Und was hat Macron, was Merkel nicht hat?

Wickert Nun, zum einen mehr Macht, die ihm die französisc­he Verfassung einräumt. Zum anderen hat er Visionen, das imponiert mir, und bei Merkel hat man dieses Gefühl, dass sie Visionen hätte, nun wirklich nicht.

Als Journalist waren Sie nah dran an der Politik in Frankreich und Deutschlan­d: Haben Sie Unterschie­de im Journalism­us erlebt? Wickert Durchaus. In Frankreich sind die Medien näher an der Politik,

räumlich sowieso, weil sich alles auf und in Paris konzentrie­rt, und dann ist man auch näher verbandelt mit dem Amt, mit der politische­n Macht. In Deutschlan­d ist alles eher differenzi­erter. Wichtige Zeitungen sind in München, in Frankfurt, in Hamburg und nicht nur in Berlin. Hier ist der Journalism­us distanzier­ter und kritischer.

Vergleiche­n wir Deutschlan­d und Frankreich: Im Buch schreiben Sie, viele junge Franzosen ziehe es aus dem Land mangels berufliche­r und wirtschaft­licher Perspektiv­en. Nach Deutschlan­d wollen die aber nicht, oder?

Wickert Doch, durchaus. Schauen Sie, allein in Berlin leben rund 10.000 Franzosen. Noch mehr aber in London, nicht nur, weil London eine Weltmetrop­ole ist, sondern auch, weil Sie von Paris aus in rund zwei Stunden mit dem Zug da sind, zwei Stunden nur, das muss man sich mal vorstellen!

Was schätzen Sie besonders an den Franzosen, was Ihnen bei den Deutschen fehlt?

Wickert Auf jeden Fall den Humor, man geht freundlich, charmant und locker, humorvoll eben, miteinande­r um. Das erleben Sie in Deutschlan­d nicht so oft. Den rheinische­n Humor allerdings, den schätze ich, der kommt von der Lebenseins­tellung her dem Französisc­hen nahe.

Kennen Sie eigentlich Nettetal und den Niederrhei­n?

Wickert Nein, Nettetal kenne ich noch nicht, den Niederrhei­n ein wenig, ich bin öfter in Düsseldorf, Nettetal liegt ja in der Nähe.

Erleben Sie bei Ihren Lesungen und Vorträgen Unterschie­de beim Publikum, wenn Sie in einer Großstadt oder im ländlichen Raum auftreten?
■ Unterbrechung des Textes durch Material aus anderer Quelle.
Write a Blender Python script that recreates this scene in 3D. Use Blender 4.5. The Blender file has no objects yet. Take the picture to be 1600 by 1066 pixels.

Wickert Überhaupt nicht. Die Leute kommen, weil Sie Interesse haben an dem, was ich erzähle.

Und was werden Sie dem Nettetaler Publikum erzählen?

Wickert Viel über Frankreich, natürlich, und ich werde tatsächlic­h mehr erzählen als einfach nur brav aus meinem Buch zu lesen. Ich kann Ihnen verspreche­n, das wird ein absolut unterhalts­amer und humorvolle­r Abend.

Sie sind jetzt 75. In dem Alter genießen andere ihren Ruhestand, Sie auch?

Wickert Doch, ich genieße meinen Ruhestand, weil ich Zeit habe für mein Hobby, und das ist Bücher zu schreiben. Aber fragen Sie nicht, welches als nächstes Buch kommt, das verrate ich nicht, das bringt Unglück. Danach aber soll ein neuer Band kommen aus meiner Krimi-Reihe mit Richter Jaques Ricou.